『アメリカ映画製作者論』(森岩雄/垂水書房/1965年)
優れたプロデューサー論
あけましておめでとうございます。本年も宜しくお願いします。
森岩雄の本を読んで抜きんでていると思うのは豊富な洋行体験である。同時代の人が海外、特に西欧を訪れるのが希な時代に何度もアメリカやヨーロッパに出向いている。
今のように交通機関が便利でない反面、滞在期間も長いせいか、ビックリするような人々と会って人脈を築いている。この様な出会いが本書に結実しているのであろうが、おそらく本邦初の本格的な製作者論である。
ディレクターシステムのケースが主流の日本の映像づくりにおいて、東宝がプロデューサーシステムであったのは森岩雄がいたからであろう。もちろん、黒澤明をはじめとする実力監督が多く在籍していが、プロデューサーも森岩雄を筆頭に藤本真澄、田中友幸などの存在があった。プロデューサーを志す、あるいは映画史を専攻する人間にとっては必読の書であろう(この本は安いので買えるはず)。

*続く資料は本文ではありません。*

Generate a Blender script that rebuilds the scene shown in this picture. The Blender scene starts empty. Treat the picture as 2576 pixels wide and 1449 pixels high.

ただし、本書はニケルオデオンからはじまるハリウッドの映画史に続き、製作者の紹介という構成になっているが、そこで紹介されているのはグリフィス、デミル、メーヤー、チャップリンである。この中で、いわゆる純粋な製作者(プロデューサー)はメーヤーだけで、他は監督として著名な人物であるが、実際には自己演出作品のほとんどにおいてプロデューサーを兼務している。その意味で、いずれも経営的センスを持った監督であり、演出的才能のある製作者であったのだ。